Wednesday, September 27, 2006

Groups are picked...

Yesterday we had to pick our groups for school. That’s it. One shot and this is your group. We had to “sell” ourselves briefly before the picking process. I was nervous it would bring back bad middle school gym class memories, when no one wanted me on their baseball team. We do the selling, then on our break we are to get together with each other and find our teams. How did it end up? I went to the vending machine to get some water, and on my way back a few of us stopped in the hallway and started talking, and I was like, “um, there is 4 of us right here talking, why don’t we become a group?”. And we did. Outside were the smokers, and you guessed, they are a team now. Two people just sat there in the room, instead of trying to find out who they should be with, so they are a group along with one other stray person, and the people who were left, well they are a group now too. When we sat down after it was all finalized, it looked strange.
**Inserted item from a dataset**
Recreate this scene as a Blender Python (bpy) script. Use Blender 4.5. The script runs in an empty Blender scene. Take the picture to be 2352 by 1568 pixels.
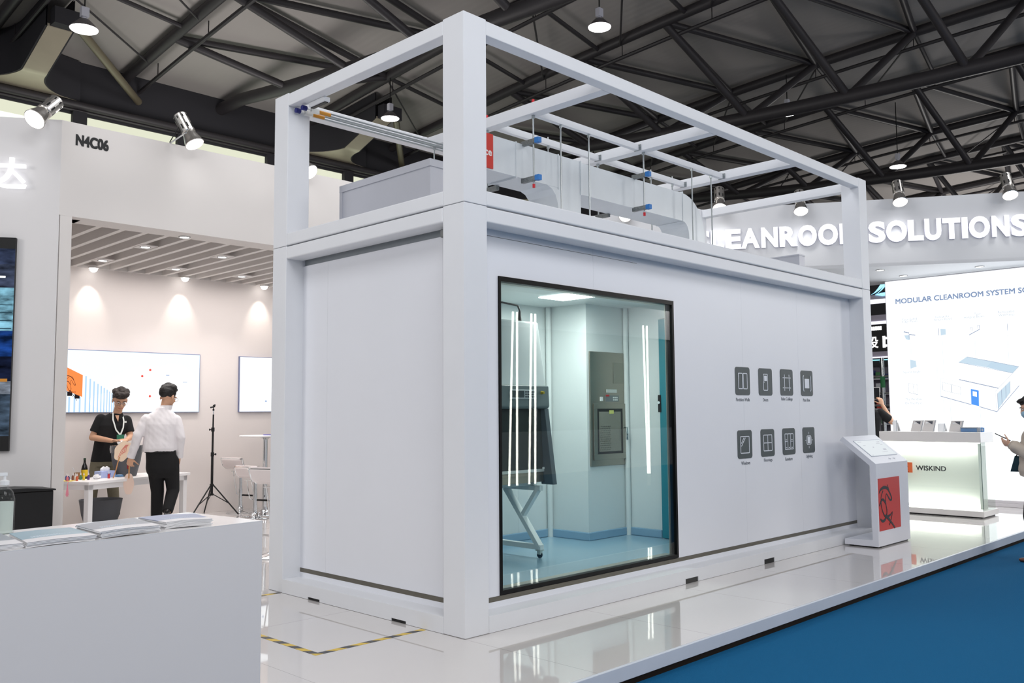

I felt bad. I felt as if the older crowd felt weird that the younger crowd didn’t pick them. It didn’t happen that way on purpose. It all just fell into place that way. One team is a mixture of both age groups, so I guess that it doesn’t look so bad. I was then nominated as the class representative. I felt pretty good about that. I think I’ll take it! It is such a switch from high school where I probably wouldn’t even have been nominated to slap the erasers together. College has given me a whole new confidence level!

Baby is good. I did miss him last night. One of my favorite things is getting him ready for bed. He gets all snuggly in his pj’s! And that fresh bathed baby smell…ooo soo good!! This morning was the first morning since he found his new separation anxiety feeling, that he didn’t scream when I dropped him off at school. That just breaks my heart when he does that. So we distracted him by asking him who is on his shirt. “Pooh” he says in that cute little voice!!

2 Comments:

At 10:31 AM , Blogger Fizzgig said...

Does that feeling you get when you pick 'teams' ever go away? Now I always picture the donkey from shrek...pick me! pick me! pick me! ohhhhhhhh! pick me! Because inside, that's what I'm thinking!

 
At 10:34 AM , Blogger R said...

It was the strangest feeling. I think even more strange as an adult. I felt as people walked by me that, "oh, see they didn't say anything to me, they must not want me", but truth is, is that everyone was just as nervous about it as I was.